[syslinux] Boot 32GB Multi-partition Flash as USB-ZIP

Ray Rashif schivmeister at gmail.com
Wed Nov 24 03:30:33 PST 2010


I have a Pentium 4 machine that does not boot from my 32GB SanDisk
Cruzer. Its first partition is 24GB and FAT32, to serve as
cross-platform storage. There is a second partition of 7GB in EXT2
which is bootable and contains a Linux system armed with syslinux
(extlinux).
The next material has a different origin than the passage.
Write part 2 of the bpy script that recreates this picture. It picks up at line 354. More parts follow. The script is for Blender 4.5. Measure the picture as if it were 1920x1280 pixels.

This works fine booting off of recent laptops and desktops
alike.

This particular desktop has in its BIOS everything related to USB and
booting configured well. "USB Boot" is "Enabled". There is a "Legacy
USB Emulation" or something along those lines set to "Full-speed", and
"High Speed USB" is "Enabled". Changing these has no effect.

In the boot options, there is only the floppy under "Removable
Storage". The SanDisk is successfully detected as a Hard Disk and has
to be moved up in the list. In this case, the SanDisk gets first
priority.

The BIOS does get it right, because I see a syslinux error flashing
by: "Missing operating system"

That's one quick message, and the machine continues on to the next
available boot medium (which is the primary hard disk of the machine).
Of note is the fact that there are 2 hard disks, 1 a SATA and the
other an IDE.

As such, I suspect this has to do with the BIOS not being capable of
booting off of the large flash drive. I also tried creating a (third)
separate 150MB FAT16 boot partition, but that did not help one bit. At
this point I think this has everything to do with "USB-ZIP", although
there is nothing related to this in the BIOS.

The problem now is that the documentation on this is scarce,
especially for drives larger than 1GB. I want to be able to have a
FAT32 and an EXT2 partition, aside from the "fourth" ZIP-compatible
one. This partition #4 would be in my case a small bootable partition.
As I understand, mkdiskimage would take the entire disk. Or am I
wrong?

I would like some guidance on how I should go about making this possible.